54. Mr. Dhanuka stresses the observation in the judgment in Waman Rao's case, , that it was impossible to conceive that any law passed for the purpose of giving effect to Clause (c) of Article 39 could violate Articles 14 or 19 and that, far from damaging the basic structure of the Constitution, laws truly and bona fide passed for giving effect to these Directive Principles would fortify that structure. The observations with respect, are not a conclusion in regard to anything upon which the Court was ruling. They are, in that sense, not obiter dicta. They really are reflections about enactments of the future. The observations are not meant to preclude the courts from holding, in an appropriate case, that a law passed to give effect to the Directive Principles in Clauses (b) and (c) of Article 39 or any provision thereof, impairs the basic structure of the Constitution. We have no doubt that the Act truly and bona fide been enacted to achieve the objectives of Article 39(c) and that, as a whole, it fortifies the basic structure of the Constitution; but that does not mean that we must overlook the fact that section 22 therein as applicable to be a monopoly undertaking offends the freedom of the press, which is also a part of the basic structure. It is not possible on the basis of these observations to throw out the challenge to the Constitution Amendment Act that introduced the Act into the Ninth Schedule.

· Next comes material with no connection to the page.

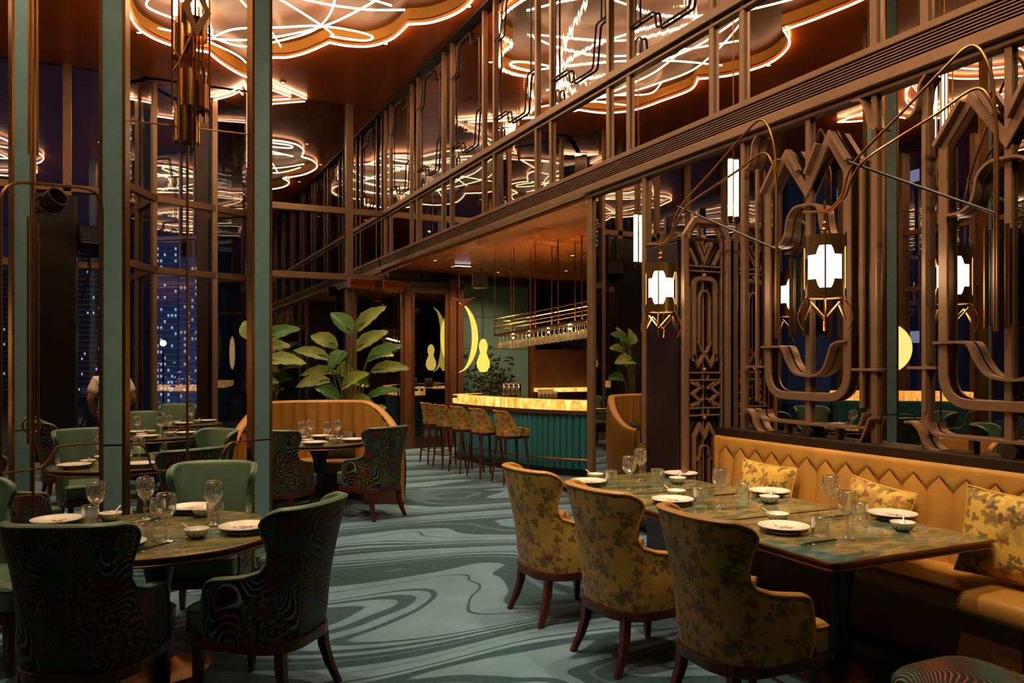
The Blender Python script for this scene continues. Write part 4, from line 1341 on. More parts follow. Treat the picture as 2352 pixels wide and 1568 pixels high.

63. The writ petition impugned all the provisions of the Act. Before the learned Single Judge, the challenge was restricted to sections 21 and 22 thereof and he upheld that challenge. We find that it is only section 22 which is applicable to the facts of this case. Since we are considering the issue of constitutional validity, we consider it appropriate to confine the relief we give to section 22.

64. We have held that the freedom of the press is a fundamental right, guaranteed by Article 19(1)(a), that it is also part of the basic structure of the Constitution, that section 22 damages or impairs the basic structure of the Constitution in that it impinges on the freedom of the press, that section 22 does not, enjoy the protective umbrella of Article 31-C.